Tried setting up my tent tonight in a church parking lot in a little community several miles back, but the tent blew over as it’s become increasingly fragile every time I set it up. It seems to have turned out just fine though – I have my camping mattress spread between the trunk and backseat so will sleep in the car tonight. After dinner i the church lot I kept driving to get a little closer to St. Anthony’s and pulled off the road into a laneway of cabins. I’m probably trespassing, but the view is spectacular and I’ve just watched the sun sink into the west while listening to the waves from the St. Lawrence touch the shore. It’s an amazing vista and I seem to be all alone here with none of the cabin inhabitants here on a Wednesday.

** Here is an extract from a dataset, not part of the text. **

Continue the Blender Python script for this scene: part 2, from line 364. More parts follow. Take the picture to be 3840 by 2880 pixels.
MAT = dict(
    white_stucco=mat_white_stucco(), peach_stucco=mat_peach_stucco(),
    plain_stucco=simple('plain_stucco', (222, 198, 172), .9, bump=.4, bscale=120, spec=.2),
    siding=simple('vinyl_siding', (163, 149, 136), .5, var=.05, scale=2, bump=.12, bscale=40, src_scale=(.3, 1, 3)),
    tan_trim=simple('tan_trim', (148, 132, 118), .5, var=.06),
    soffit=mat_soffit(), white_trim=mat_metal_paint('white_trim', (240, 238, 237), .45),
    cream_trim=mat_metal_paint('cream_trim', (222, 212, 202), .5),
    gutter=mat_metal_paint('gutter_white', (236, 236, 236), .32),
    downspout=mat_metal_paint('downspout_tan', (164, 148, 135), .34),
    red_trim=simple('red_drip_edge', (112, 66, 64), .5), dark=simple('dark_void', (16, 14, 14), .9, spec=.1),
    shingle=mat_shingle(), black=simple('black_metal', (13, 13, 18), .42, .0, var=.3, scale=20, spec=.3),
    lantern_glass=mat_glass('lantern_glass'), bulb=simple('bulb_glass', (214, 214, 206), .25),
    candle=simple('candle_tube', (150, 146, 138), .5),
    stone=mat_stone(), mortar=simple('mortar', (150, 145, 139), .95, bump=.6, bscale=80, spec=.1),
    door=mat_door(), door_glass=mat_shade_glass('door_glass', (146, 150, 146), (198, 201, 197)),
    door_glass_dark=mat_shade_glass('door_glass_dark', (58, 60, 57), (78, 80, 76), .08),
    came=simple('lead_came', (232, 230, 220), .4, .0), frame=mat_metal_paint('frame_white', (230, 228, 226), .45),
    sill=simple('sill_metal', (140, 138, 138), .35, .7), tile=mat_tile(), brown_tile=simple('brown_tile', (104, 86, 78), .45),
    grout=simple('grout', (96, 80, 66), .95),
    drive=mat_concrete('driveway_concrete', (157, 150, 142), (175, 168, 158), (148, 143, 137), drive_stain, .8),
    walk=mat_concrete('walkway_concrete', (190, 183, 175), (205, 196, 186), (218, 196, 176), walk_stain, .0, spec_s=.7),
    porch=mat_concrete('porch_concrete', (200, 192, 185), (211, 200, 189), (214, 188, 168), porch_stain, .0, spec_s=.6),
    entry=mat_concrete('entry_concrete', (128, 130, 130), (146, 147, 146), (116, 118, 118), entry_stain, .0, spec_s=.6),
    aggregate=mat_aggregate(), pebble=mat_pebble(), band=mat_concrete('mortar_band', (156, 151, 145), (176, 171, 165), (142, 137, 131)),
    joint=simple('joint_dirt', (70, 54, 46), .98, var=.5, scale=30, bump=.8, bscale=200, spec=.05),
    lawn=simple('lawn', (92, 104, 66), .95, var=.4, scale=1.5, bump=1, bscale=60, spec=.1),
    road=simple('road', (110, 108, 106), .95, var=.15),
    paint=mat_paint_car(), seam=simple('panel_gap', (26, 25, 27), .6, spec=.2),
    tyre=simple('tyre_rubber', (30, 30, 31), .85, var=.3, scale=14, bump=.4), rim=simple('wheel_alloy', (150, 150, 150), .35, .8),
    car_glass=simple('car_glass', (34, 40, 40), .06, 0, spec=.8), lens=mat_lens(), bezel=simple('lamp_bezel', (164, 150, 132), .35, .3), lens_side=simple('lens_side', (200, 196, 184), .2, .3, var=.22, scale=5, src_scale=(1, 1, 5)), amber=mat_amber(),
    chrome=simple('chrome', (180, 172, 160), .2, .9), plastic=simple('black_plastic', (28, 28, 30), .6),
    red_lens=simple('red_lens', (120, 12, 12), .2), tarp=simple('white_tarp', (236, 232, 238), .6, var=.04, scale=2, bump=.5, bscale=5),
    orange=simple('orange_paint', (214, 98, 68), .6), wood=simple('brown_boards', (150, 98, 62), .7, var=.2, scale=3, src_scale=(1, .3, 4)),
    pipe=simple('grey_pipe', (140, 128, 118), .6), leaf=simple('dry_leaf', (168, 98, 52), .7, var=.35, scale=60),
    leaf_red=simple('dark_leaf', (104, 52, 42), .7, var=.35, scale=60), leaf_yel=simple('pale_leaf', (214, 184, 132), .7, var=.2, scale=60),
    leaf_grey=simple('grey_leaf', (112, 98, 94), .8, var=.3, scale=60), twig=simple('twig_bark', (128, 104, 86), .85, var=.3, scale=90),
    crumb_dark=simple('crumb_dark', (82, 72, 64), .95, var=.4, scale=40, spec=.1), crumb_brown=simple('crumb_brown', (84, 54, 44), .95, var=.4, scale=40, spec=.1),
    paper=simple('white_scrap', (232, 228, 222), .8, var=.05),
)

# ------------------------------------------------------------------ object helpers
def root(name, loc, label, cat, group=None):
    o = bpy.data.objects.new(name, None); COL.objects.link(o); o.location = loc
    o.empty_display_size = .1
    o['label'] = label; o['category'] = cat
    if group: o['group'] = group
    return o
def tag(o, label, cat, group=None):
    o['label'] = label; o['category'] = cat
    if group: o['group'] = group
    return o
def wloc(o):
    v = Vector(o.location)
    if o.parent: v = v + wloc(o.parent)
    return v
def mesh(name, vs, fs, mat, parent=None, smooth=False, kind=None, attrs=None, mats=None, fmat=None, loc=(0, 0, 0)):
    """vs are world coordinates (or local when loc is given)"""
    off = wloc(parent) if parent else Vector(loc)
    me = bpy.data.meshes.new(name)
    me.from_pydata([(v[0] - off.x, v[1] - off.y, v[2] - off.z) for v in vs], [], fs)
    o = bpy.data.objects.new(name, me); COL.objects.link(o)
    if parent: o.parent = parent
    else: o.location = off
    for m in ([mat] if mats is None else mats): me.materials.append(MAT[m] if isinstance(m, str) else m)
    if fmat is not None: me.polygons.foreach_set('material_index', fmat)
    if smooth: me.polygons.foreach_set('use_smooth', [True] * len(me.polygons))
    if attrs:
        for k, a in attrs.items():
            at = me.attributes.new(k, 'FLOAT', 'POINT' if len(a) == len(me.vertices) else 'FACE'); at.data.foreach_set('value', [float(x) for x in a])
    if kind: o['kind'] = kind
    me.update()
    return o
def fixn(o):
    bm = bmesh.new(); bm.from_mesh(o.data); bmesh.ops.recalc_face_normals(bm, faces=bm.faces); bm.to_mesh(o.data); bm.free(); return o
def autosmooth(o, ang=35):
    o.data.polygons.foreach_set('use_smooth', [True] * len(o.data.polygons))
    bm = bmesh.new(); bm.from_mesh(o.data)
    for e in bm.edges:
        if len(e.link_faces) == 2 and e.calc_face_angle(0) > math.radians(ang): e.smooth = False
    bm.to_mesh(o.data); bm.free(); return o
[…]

I woke up at the Green Gardens backcountry campsite this morning bundled up with toque, gloves neck buff, and by the time I had walked 20 minutes I had stripped down to my tank top. The sun was blazing and it was a gorgeous day. I tested my knee by running most of the Tablelands trail and then climbed up to the Woody Point lookout. It’s so crazy to look to one side and see barren rock, alien terrain, then to turn your head 90 degrees and see lush forests and rolling hills. This is one wild place, an intersection of intercontinental rock as I learned yesterday in the Discovery Center. Being a part of this world makes me want to be active in preserving it. The effects of climate change could erase the grasslands completely – changing the face of much of Canada.
i stopped in at Molly Made in Woodypoint to visit a girl’s parents (Cat – she fixed my tent the 2nd time in St. John’s). Her parents, Molly and Austin, were full of local information including plant species native to the region, how to net a capelin that flounders it’s way to shore in June and fry it up with salt and pepper, and so much more. Their store was cute and I bought a couple of cards to send home. Austin showed me a fossil he found that predates dinosaurs, right before handing me a jar of moose meat for my travels (see my post about that amazing stuff). I am so excited about this last point. Ever since completing the ECT I’ve been eating everything I can get my hands on – moose will be a huge treat for this 95% veg humanoid.